What we heard from the representative of Kiribati, a small island nation scattered across the Pacific Ocean comprising about 30 tiny atolls and islets, could only be called a lament. He spoke firsthand about the ocean that has sustained their people for generations and that forms the foundation of their culture, their livelihoods and their homes, but that is rising, warming and growing more acidic with each passing year.  

The delegate told the assembly: Remember us. We are on the front line of climate change, and we are seeing changes happening all around us that threaten our very existence. 

Last month, I attended the UN climate summit COP27 — the 27 Conference of the Parties to the UNFCCC — which over the past two decades has grown into the largest annual gathering of leaders from government, business, philanthropy and advocacy to seek agreement over how to address what is now being called a looming climate crisis. Woods Hole Oceanographic Institution was part of a group of nearly two dozen scientific and philanthropic organizations that created the first-ever Ocean Pavilion in the “Blue Zone” of the conference, one step removed from the official negotiations. The pavilion built on efforts by ocean leaders and champions over the past decades to raise the visibility of the ocean-climate nexus in international negotiations, ultimately. Those efforts resulted in the first physical presence at any COP focused solely on the ocean, but they do not represent an endpoint. 

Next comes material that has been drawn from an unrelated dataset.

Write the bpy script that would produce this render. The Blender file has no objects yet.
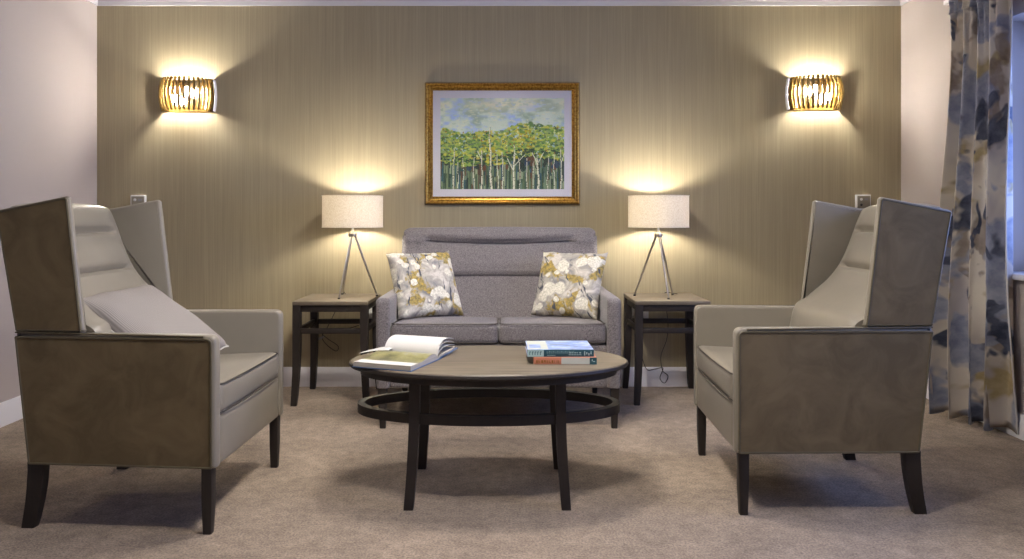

The goal of the pavilion was to highlight the potential role of ocean-based solutions that might help us meet our goals in averting an overshoot of the target laid out in the 2015 Paris Agreement from COP21 of limiting planetary warming to 1.5 degrees Celsius over pre-industrial times.  

As I met and talked to people from around the world, however, my mind kept turning back to that lone delegate at the UN and to his words echoing through the vast hall of world leaders, many of whom were at the time hesitant to act. The ocean community’s presence this year at COP27 represented an acknowledgement of our responsibility to prevent catastrophic warming, not only to the people of Kiribati, but also to the rest of the world that is now directly experiencing the physical and financial strain of a rapidly changing climate system.  

The pavilion also created a hub for national delegates and representatives of science and advocacy organizations around the world who share a commitment that deeper knowledge about the ocean is vital to the sustainability of human society on this planet. And, equally important, that science must lead the way in efforts to formulate effective, safe and long-lasting policy decisions. 

While the final communique from the conference negotiators at COP27 failed to advance concrete actions to keep Earth from exceeding 1.5 degrees Celsius, it did agree on several key points. Chief among these was a consensus to create a loss and damage fund that will support communities most affected by climate change, such as Kiribati. In addition, the presence of the Ocean Pavilion at COP27 helped elevate awareness of the potential opportunities for the ocean to play a central role in one day removing more planet-warming carbon from the atmosphere than human activity puts there each year. 

How the ocean’s role will take shape remains to be seen, but we have a strong set of examples from which to draw in the things that the ocean naturally does for us already. These include taking up and sequestering excess carbon from the atmosphere, enabling low-carbon energy alternatives, as well as protecting coastal communities and infrastructure from storms and sea-level rise. 

Our challenge, the one that was laid out by the Kiribati delegate hidden in the shadows of the UN General Assembly, will be to ensure that whatever we do, we do not forget those on the front lines of the climate crisis. We must act with the urgency our current and future circumstances warrant so that they, too, have a place in our shared climate future. 

Peter de Menocal is president and director of the Woods Hole Oceanographic Institution.